For Muriel Halle and Christophe Duquenne, the first of three couples in the introductory "Theme" section, the point of departure was indeed the music, outlined with clean limbs and crystalline duet combinations. The rest of the demi-soloists -- including Melanie Hurel, Nathalie Rique, Gil Isoart and Herve Moreau -- confined themselves to elaborating the musical theme. But Laurent Hilaire -- again, a personal favorite -- tried a shortcut, simply using the music to go into his Melancholy act. I've appreciated Hilaire's pathos in the past, but here it really short-changed the music. Laetitia Pujol was "I'm happy really happy!" in the Sanguinic section, albeit trotted about by the dour Wilfried Romoli. Jose Martinez went into his plastic man schtick for most of Phlegmatic, but did recover at the end for a sad lilting of the head which, while not exactly phlegmatic, at least was true... to the music. Karine Averty was acerbic, but that's my reaction and it could have been an honest if brittle response to the music.

As I've previously written, Nicolas Le Riche's "Prodigal Son" fails to catch the beautiful, almost biblical friezes en l'air of NYCB's Damian Woetzel and Peter Boal, or Dance Theatre of Harlem's Duncan Cooper. This was still the case Monday, but Le Riche's interpretation has slackened in other ways too. His fascination with Marie-Agnes Gillot's Siren is essentially sexless. Her demeanor towards him, too, is anti-septic, a mistake in interpretation, I think; based on what I've seen before -- for example, danced by DTH's Caroline Rocher as instructed by Suzanne Farrell -- the Siren may be calculating, but she's not cold. For her to attain her mercenary ends, she has to emit some sexual appeal, and there's little of that here. 'Prodigal' insiders will want to know how Gillot did with the cape: She handled it for the most part unconsciously, until she got under it, where it was apparent from the fumbling that she was trying to unfasten the garment. And speaking of garments, what was Le Riche doing sporting an earring? Perhaps Balanchine experts know different, but somehow I can't imagine George Roualt having included this jewelry in his original design, nor it flapping from Edward Villella's ear as it did from Le Riche's until Gillot yanked it off.
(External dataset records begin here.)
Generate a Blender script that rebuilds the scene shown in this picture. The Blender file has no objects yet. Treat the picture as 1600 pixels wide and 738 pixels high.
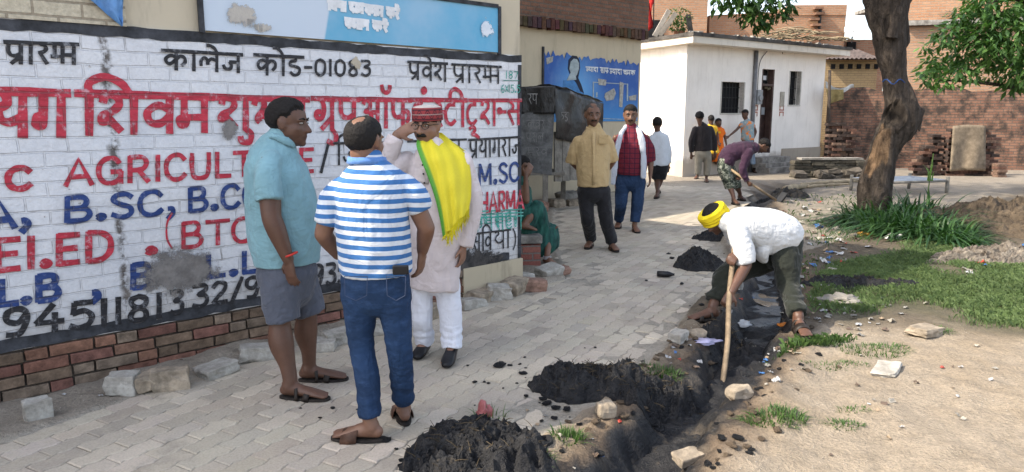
import bpy, bmesh, math, random
import numpy as np
from mathutils import Vector, Matrix
R = math.radians
SC = bpy.context.scene
COL = SC.collection
# ------------------------------------------------------------------ camera
FPX, CX, CY, CAMH, PITCH = 1130.0, 800.0, 369.0, 1.6, R(9.64)
cam_data = bpy.data.cameras.new('camera')
cam = bpy.data.objects.new('camera', cam_data); COL.objects.link(cam)
cam_data.sensor_width = 36.0; cam_data.sensor_fit = 'HORIZONTAL'
cam_data.lens = 36.0 * FPX / 1600.0
cam_data.clip_start = 0.05; cam_data.clip_end = 1500
cam.location = (0, 0, CAMH); cam.rotation_euler = (R(90) - PITCH, 0, 0)
SC.camera = cam
# ------------------------------------------------------------------ light
SUN_EL, SUN_AZ = R(43), R(255)          # azimuth clockwise from +Y of the direction TO the sun
w = bpy.data.worlds.new('World'); SC.world = w; w.use_nodes = True
nt = w.node_tree; bg = nt.nodes['Background']
sky = nt.nodes.new('ShaderNodeTexSky'); sky.sky_type = 'NISHITA'; sky.sun_disc = False
sky.sun_elevation = SUN_EL; sky.sun_rotation = SUN_AZ
sky.air_density = 1.0; sky.dust_density = 2.5; sky.ozone_density = 1.0
hs = nt.nodes.new('ShaderNodeHueSaturation'); hs.inputs['Saturation'].default_value = .6      # hazy, whitish daylight
nt.links.new(sky.outputs[0], hs.inputs['Color']); nt.links.new(hs.outputs[0], bg.inputs[0]); bg.inputs[1].default_value = 0.15
sd = bpy.data.lights.new('sun', 'SUN'); sd.energy = 2.5; sd.angle = R(0.6); sd.color = (1.0, 0.90, 0.74)
sun = bpy.data.objects.new('sun', sd); COL.objects.link(sun)
to_sun = Vector((math.sin(SUN_AZ) * math.cos(SUN_EL), math.cos(SUN_AZ) * math.cos(SUN_EL), math.sin(SUN_EL)))
sun.rotation_euler = to_sun.to_track_quat('Z', 'Y').to_euler()
sun.location = (-6, -2, 12)
vs = SC.view_settings
SC.display_settings.display_device = 'sRGB'
vs.view_transform = 'Standard'; vs.look = 'None'; vs.exposure = 1.65; vs.gamma = 1.0
try: vs.use_curve_mapping = False
except Exception: pass
SC.cycles.max_bounces = 6; SC.cycles.diffuse_bounces = 3; SC.cycles.use_denoising = True
# ------------------------------------------------------------------ pixel -> world
SP, CP = math.sin(PITCH), math.cos(PITCH)
def ray(px, py):
    xc = (px - CX) / FPX; yc = -(py - CY) / FPX
    return Vector((xc, CP + yc * SP, -SP + yc * CP))
CAM = Vector((0, 0, CAMH))
def G(px, py, z=0.0):
    d = ray(px, py); return CAM + d * ((z - CAMH) / d.z)
def PY(px, py, Y):
    d = ray(px, py); return CAM + d * (Y / d.y)
def mpp(Y): return Y / FPX                # metres per photo pixel at depth Y
# ------------------------------------------------------------------ numpy noise
_rs = np.random.RandomState(7)
_perm = _rs.permutation(512).astype(np.int64)
_val = _rs.rand(512) * 2 - 1
def vnoise(P):
    P = np.asarray(P, float); I = np.floor(P).astype(np.int64); F = P - I; F = F * F * (3 - 2 * F)
    def h(i, j, k): return _val[_perm[(_perm[(_perm[i & 511] + j) & 511] + k) & 511]]
    x, y, z = I[:, 0], I[:, 1], I[:, 2]; fx, fy, fz = F[:, 0], F[:, 1], F[:, 2]
    c = lambda a, b, t: a + (b - a) * t
    return c(c(c(h(x, y, z), h(x + 1, y, z), fx), c(h(x, y + 1, z), h(x + 1, y + 1, z), fx), fy),
             c(c(h(x, y, z + 1), h(x + 1, y, z + 1), fx), c(h(x, y + 1, z + 1), h(x + 1, y + 1, z + 1), fx), fy), fz)
def fbm(P, o=4):
    P = np.asarray(P, float); s = np.zeros(len(P)); a = 1.0
    for i in range(o):
        s += a * vnoise(P * (2 ** i) + 17.3 * i); a *= .5
    return s
def sstep(a, b, x):
    t = np.clip((x - a) / (b - a), 0, 1); return t * t * (3 - 2 * t)
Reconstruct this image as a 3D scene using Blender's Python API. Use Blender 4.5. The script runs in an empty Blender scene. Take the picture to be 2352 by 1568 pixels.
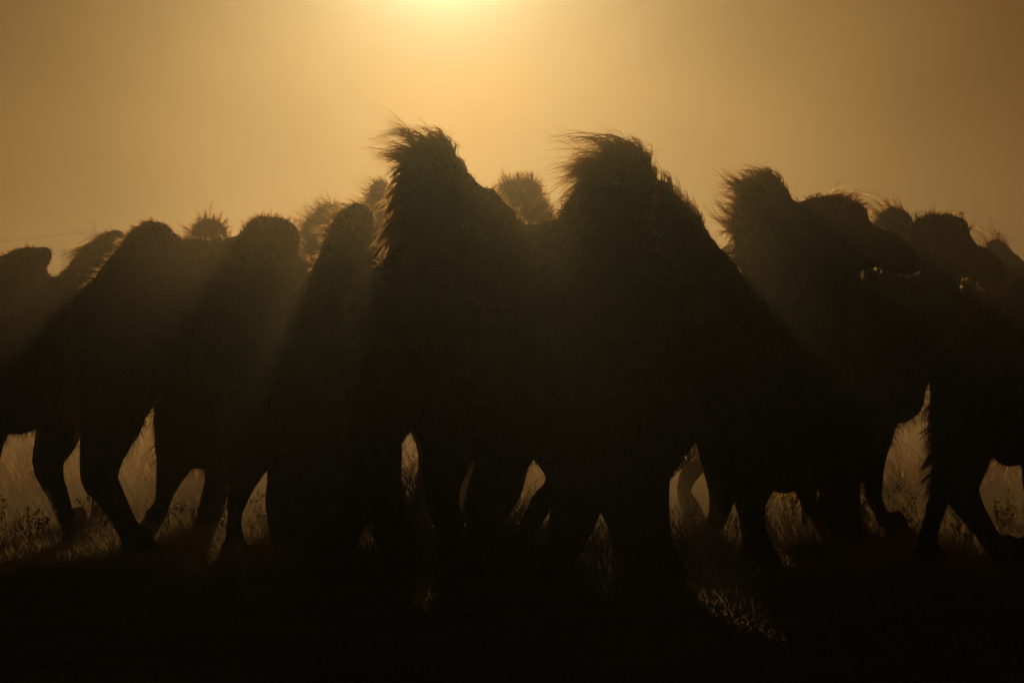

"Prodigal Son" premiered on Diaghilev's Ballets Russes, where Balanchine was the latest of a line of choreographers that included Nijinsky. And watching the Belgian-Moroccan dancer-choreographer Sidi Larbi Cherkaoui in the French premiere of his and Wim Vandekeybus's "It" Tuesday at the Theatre aux Abbesses, that's who I thought I was seeing the second coming of. The movement -- for "It," set to a Paul Bowles text narrated by a husky-voiced French donkey while eating its lunch, themule projected on a backdrop -- reflects Larbi's largely self-taught cross-training in modern, hip-hop, and other dance disciplines. But what caught my attention was not so much any one set of phrases but the dancer's febrile aspect. In nature, Larbi, adorned in white from his sneakers to his hair, was a faun, wild, turning and crossing planes unpredictably (but not at random), groaning at (well-chosen) junctures, and smearing his face and chest (selectively) with paint.

As for the choreography, well, I only realized about ten minutes into the 50-minute piece that I'd just seen a fluid elaboration on B-boy spinning, upside down and then balanced on one hand. Hip-hop has certainly been used to craft concert dance before -- most successfully by Rennie Harris -- but with Larbi, you don't realize he's doing it. He's not trying to create a hip-hop ballet; rather, hip-hop is just one tool in this (and Vandekeybus's) dancer-choreographer's bag, with the result that its use is less self-conscious.

The article I referenced above refers to a "third generation" in the Balanchine mode, apparently qualified by the fact that they create for or came from Balanchine's company. But I think Larbi better meets the tradition of Fokine, Balanchine, and Forsythe; like them, he's generating new ways to use the dancing body.

"It," a production of Ultima Vez with Les Ballets C. de la B. and the Theatre de la Ville, continues through tomorrow night at the Theater aux Abbesses of the Theatre de la Ville.